No ahondó mucho en el relato de su pasado, pero sí habló de detalles que dan sentido a lo que le sucede. No ha visto a su familia desde hace más de cuarenta años; quienes la visitaron hace veinte, fueron dos sobrinos que se dirigían a San Antonio y llegaron de paso a la ciudad. Sin embargo, todo contacto con ellos se perdió y con aquella familia. No hay fotografías, no hay domicilios actuales. ¿Por qué? No lo sé. Sin embargo, en los sueños de Eleonora, vienen aquellos rostros: "Rostros muy ajados, muy marchitos. Veo, por ejemplo, a la que creo es mi prima Geovana, está muy acabada, muy vieja. Estamos en un velorio. El féretro ocupa el centro de la habitación, Geovana está enfrente de mí, y no puedo dejar de mirarla y también mirar a quienes supongo, se han ido. A su costado derecho está mi abuela paterna, cosa que es imposible, porque si viviera, tendría ciento veinte años. O más".

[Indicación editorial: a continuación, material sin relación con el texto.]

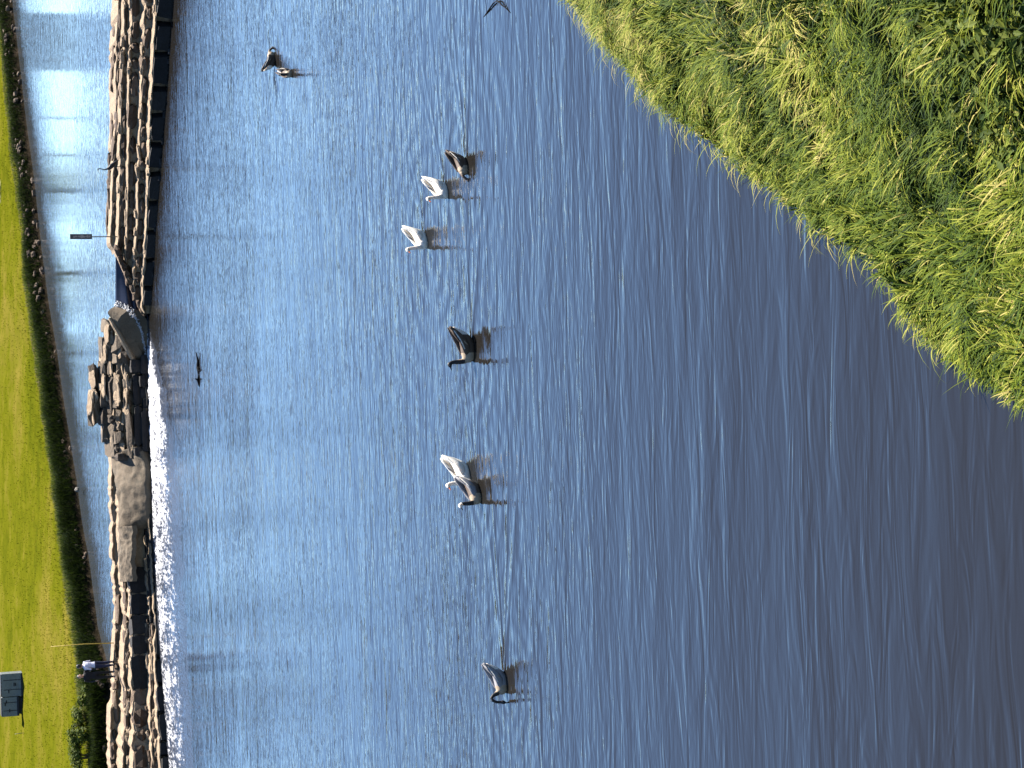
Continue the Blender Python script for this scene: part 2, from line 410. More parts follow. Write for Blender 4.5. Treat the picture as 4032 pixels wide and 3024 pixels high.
def wall_core(name, X, YF, Z, BACK, x0, x1, cut=None, inset=0.13, wav=1.0):
    """mortared rubble behind the facing stones; pale ledges lip over each course"""
    st = np.arange(x0, x1 + 1e-6, 0.14); rows = []
    for x in st:
        nz = lambda k, a: .7 * mnoise.noise(Vector((x * .45, k * 5.3, a + 4))) + .5 * mnoise.noise(Vector((x * 1.3, k * 7.1, a))) + .6 * mnoise.noise(Vector((x * 3.4, k * 3.3, a + 9)))
        yf = [float(np.interp(x, X, a)) + inset + .05 * nz(k, 1) + (.3 if k == 0 else 0) for k, a in enumerate(YF)]; z = [float(np.interp(x, X, a)) for a in Z]
        bk = float(np.interp(x, X, BACK)); zc = 9 if cut is None else float(cut(x)) - .04
        pr = [(yf[0], -.6)]
        for k in range(5):
            zt = min(z[k + 1] + .02 + .07 * wav * nz(k, 4), zc)
            lip = inset - .02 + .16 * wav * nz(k, 7) + (.25 if k == 0 else 0)
            if nz(k, 12) > (.3 if wav < 1.2 else .12) and k: lip = -.04; zt -= .07
            pr += [(yf[k], zt - .09), (yf[k] - lip, zt - .05), (yf[k] - lip, zt), ((yf[k + 1] if k < 4 else bk), zt + .02)]
        pr.append((bk, -.6))
        rows.append([(x, a, b) for a, b in pr])
    m_ = len(rows[0]); V = [p_ for r in rows for p_ in r]
    Qs = [(i * m_ + j, (i + 1) * m_ + j, (i + 1) * m_ + (j + 1) % m_, i * m_ + (j + 1) % m_) for i in range(len(rows) - 1) for j in range(m_)]
    bm = bmesh.new(); bv = [bm.verts.new(p_) for p_ in V]
    for q in Qs: bm.faces.new([bv[i] for i in q])
    bm.faces.new([bv[j] for j in range(m_)]); bm.faces.new([bv[(len(rows) - 1) * m_ + j] for j in range(m_)])
    return bm_mesh(name, bm)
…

¿Carencia de memoria autobiográfica? No, no lo creo. Más bien, la necesidad de dejar el pasado allá, para vivir día a día el presente. Tenemos derecho al olvido, pero ¿no mencionar siquiera el nombre del padre, la madre, los hermanos? ¿Es tan fácil borrar la historia como si se tratara de un archivo o de una página web? Coincido con Eleonora que a lo acontecido le agregamos o eliminamos partes y más, si pretendemos que la narración sea interesante. Pero, ¿eliminar toda la página del pasado? A lo largo de la vida, la familia o una parte de esta; la familia del pasado o del presente, se vuelve un dique al cual asirnos, sobre todo, en momentos tempestuosos. Aunque una parte de aquella historia haya salido mal, a menudo hay otra que nos afianza y nos coloca de frente al gozo, a los paseos largos en auto, a las vacaciones al pie de la montaña, o al sonido ronco de la gran máquina para hacer el azúcar. Hay, algo, en ese pasado que nos salva: los abuelos, los tíos, los primos, las vacaciones de verano, la música, las tardes de cine o de paseos por la plaza.

Mucho de la escritura tiene la intención de retomar el pasado o la fabulación de éste. Es como una forma (lo será también la imagen fotográfica), de dejarlo patente, al alcance de todos. No sólo albergarlo en la mente propia sino en las mentes de quienes nos leen y que, en algún momento, puedan reproducirlo con los mismos detalles y las mismas palabras. O enriquecerlo con sus propias vivencias. Vivir la nostalgia o imaginarla para completar aquellas escenas, creo, es una manera de recuperarnos y recuperar también a los nuestros. "¡Vive el día a día, Nadia, no necesitas más!", insiste y me quedo con la pregunta atorada en la garganta: "Eleonora, al final de la vida, si no hay pasado ¿qué terminamos construyendo?".